Ed ora, andiamo! Il romanzo di uno “scalcinato”
- Autore: Mario Muccini
- Genere: Storie vere
- Anno di pubblicazione: 2014
Mario Muccini, livornese, classe 1895, ha lasciato questa calda testimonianza della Grande Guerra in forma di diario. Ha combattuto sul Carso, in Carnia e sul fronte trentino. Il testo parla anche di molte regioni e città legate alla vita dell’autore; dalla nativa Toscana, alla Sicilia, alla Liguria, alle Marche.
Muccini è coraggioso, combatte con impegno, viene ferito e decorato più volte. Dopo Caporetto diventerà capitano. Subisce spesso il lato iniquo dell’organizzazione militare e le infelici decisioni dei superiori; scarsa meritocrazia, arroganza degli ufficiali, impiego spregiudicato delle fanterie negli attacchi. Sull’Isonzo, ad esempio, deve sopportare la boria di un pavido capitano che resta in trincea mentre il reparto di Mario compie un temerario assalto, rimanendo per ore bloccato sotto le trincee austriache. Quell’ufficiale ricorda il capitano A. di cui parla Carlo Salsa nel suo Trincee. Le sofferenze al fronte sono così condensate:
“Il nostro battaglione si disfa a poco a poco in una strage senza impeti, terribile, irreparabile. I comandi vogliono sapere qual è il morale della truppa e bisogna rispondere che è ottimo e questi disgraziati eccoli lì, assiderati, distrutti dal fango, dal freddo, dall’acqua putrida e inquinata”.

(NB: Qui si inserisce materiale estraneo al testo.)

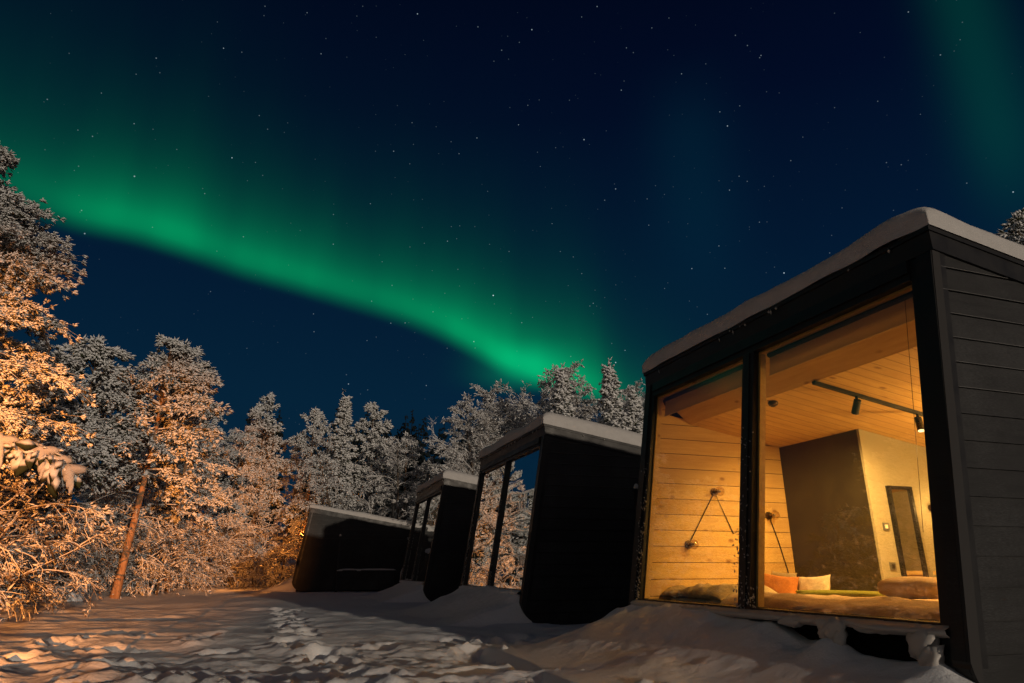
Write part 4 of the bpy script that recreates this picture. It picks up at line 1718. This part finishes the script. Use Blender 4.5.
# snow-covered boulder by the thicket
m_ = MB()
softbox(m_, (0, 0, 0), (.42, .34, .27), .9, 16, .12, 4)
o_ = m_.build('snowy_boulder', M['snow'], smooth=True)
o_.location = (-11.5, 18.4, gz(-11.5, 18.4) + .12)
tag(o_, 'rounded snow-covered boulder at the foot of orange-lit thicket', 'boulder')

# dark spruce wood on the rise far behind
rs = np.random.RandomState(9)
m_ = MB()
lp = Lumps(91)
for i in range(150):
    a_ = R(rs.uniform(-22, 22) if i < 110 else rs.uniform(-50, 50))
    d_ = rs.uniform(70, 100)
    x_, y_ = d_ * math.sin(a_), d_ * math.cos(a_)
    hh = rs.uniform(11.0, 14.5)
    z0 = gz(x_, y_)
    m_.tube([(x_, y_, z0), (x_, y_, z0 + hh)], [.16, .03], 4)
    n_ = 90
    t = rs.rand(n_)
    aa = rs.rand(n_) * 6.28
    rad = 1.7 * (1 - t) ** .9
    c = np.stack([x_ + .2 * rad * np.cos(aa), y_ + .2 * rad * np.sin(aa), z0 + 1.0 + t * (hh - 1.0)], 1)
    lp.c.append(c)
    lp.d.append(np.stack([np.cos(aa), np.sin(aa), -.35 + 0 * aa], 1))
    lp.L.append(rad + .25)
    lp.r.append(.30 * rad + .10)
V, F = oct_lumps(np.concatenate(lp.c), np.concatenate(lp.d), np.concatenate(lp.L), np.concatenate(lp.r), lp.rs)
m_.addnp(V, F, 0)
o_ = m_.build('far_forest', M['far'], smooth=False, fix=False)
tag(o_, 'dark unlit spruce wood on the rise far behind the cabins', 'forest', kind='stuff')


# ------------------------------------------------------------------ orange lamps that light the forest edge
def lamp_post(loc, h, label, energy, aim, spot):
    t = empty('lamp_post', (loc[0], loc[1], gz(*loc)))
    tag(t, label, 'street lamp', 'orange path lamps')
    m_ = MB()
    m_.tube([(0, 0, -.1), (0, 0, h)], [.05, .035], 10)
    m_.build('post', M['metal'], t)
    d = (Vector(aim) - Vector((loc[0], loc[1], h)))
    d.z = 0
    d.normalize()
    m_ = MB()
    m_.tube([(0, 0, h), (d.x * .25, d.y * .25, h + .04)], .022, 8)
    hd = Vector((d.x * .34, d.y * .34, h + .04))
    m_.box((hd.x - .13, hd.y - .09, hd.z - .03), (hd.x + .13, hd.y + .09, hd.z + .04))
    hdo = m_.build('lamp_head', M['metal'], t)
    m_ = MB()
    m_.box((hd.x - .10, hd.y - .07, hd.z - .036), (hd.x + .10, hd.y + .07, hd.z - .0305))
    m_.build('lens', M['sodium'], hdo)
    p = Vector((loc[0], loc[1], gz(*loc))) + hd + Vector((0, 0, -.12))
    lamp('lamp_beam', 'SPOT', p, energy, ORANGE, .08, aim, spot, .9)


# low floodlight washing the trees left of the clearing, standing outside the picture
fl = empty('floodlight', (4.0, -20, gz(4.0, -20)))
tag(fl, 'orange floodlight on a pole behind the photographer', 'floodlight')
fd = Vector((math.sin(R(-20.9)) * math.cos(R(.8)), math.cos(R(-20.9)) * math.cos(R(.8)), math.sin(R(.8))))
m_ = MB()
m_.tube([(0, 0, -.1), (0, 0, 1.3)], .03, 8)
m_.build('pole', M['metal'], fl)
m_ = MB()
hp = Vector((0, 0, 1.4))
m_.tube([hp - fd * .12, hp - fd * .04, hp + fd * .06], [.05, .10, .11], 16)
fh_ = m_.build('lamp_head', M['metal'], fl)
m_ = MB()
m_.tube([hp + fd * .0605, hp + fd * .064], [.10, .10], 16)
m_.build('lens', M['sodium'], fh_)
p_ = Vector((4.0, -20, gz(4.0, -20))) + hp + fd * .12
lamp('flood_beam', 'SPOT', p_, 115000, ORANGE, .06, p_ + fd, 15.0, 1.0)
lamp_post((-10.35, 36.2), 2.5, 'low lamp post hidden behind the farthest cabin', 7500, (-12.6, 17, .3), 54)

Patisce nel vedere tanti compagni cadere in azioni senza risultati. Chi come il colonnello Ferretti esita a mandare gli uomini al massacro, viene rimosso. Muccini amaramente scrive:
“Hanno silurato il colonnello. E’ troppo integro e onesto e dice sempre la verità. Non può far carriera”.
Ferretti fa la stessa fine del brillante generale Venturi di cui tesse l’elogio Paolo Caccia Dominioni nel suo diario di guerra.
Nelle licenze Mario nota il divario tra combattenti e civili; lontano dal fronte poco si sa del calvario di chi sta nelle prime linee. La descrizione della rotta di Caporetto rende bene la rabbia dell’ufficiale di fronte allo sfacelo delle truppe in ritirata. C’è spazio anche per il disagio del reduce; finita la guerra, il giovane cerca faticosamente un nuovo ruolo sociale.
Un’attenzione importante viene riservata all’interiorità del soldato, legato alla famiglia, bisognoso di affetto e amore, costretto a crescere in fretta tra assalti e bombardamenti. Rappresenta quella generazione uscita segnata da un conflitto in cui un giovane come lui aveva comandato uomini più anziani di oltre dieci anni e coperto responsabilità in frangenti delicatissimi. Da qui verranno, a guerra finita, più in generale, i problemi per i reduci, spesso poco disposti ad accettare che ferite e medaglie non contassero quasi niente nella vita civile.
Ed ora, andiamo! Il romanzo di uno "scalcinato", riedito nel 2014 a cura dell’Associazione Cime e Trincee (ASCeT) e del Gruppo Ricerche e Studi Grande Guerra della Società Alpine delle Giulie Cai, con il sostegno della Regione Autonoma Friuli Venezia Giulia, corredato da sei appendici mai pubblicate prima, è un diario intenso, ricco di passioni, critico verso molte storture, scritto da un giovane che ha comunque fatto il suo dovere coscienziosamente.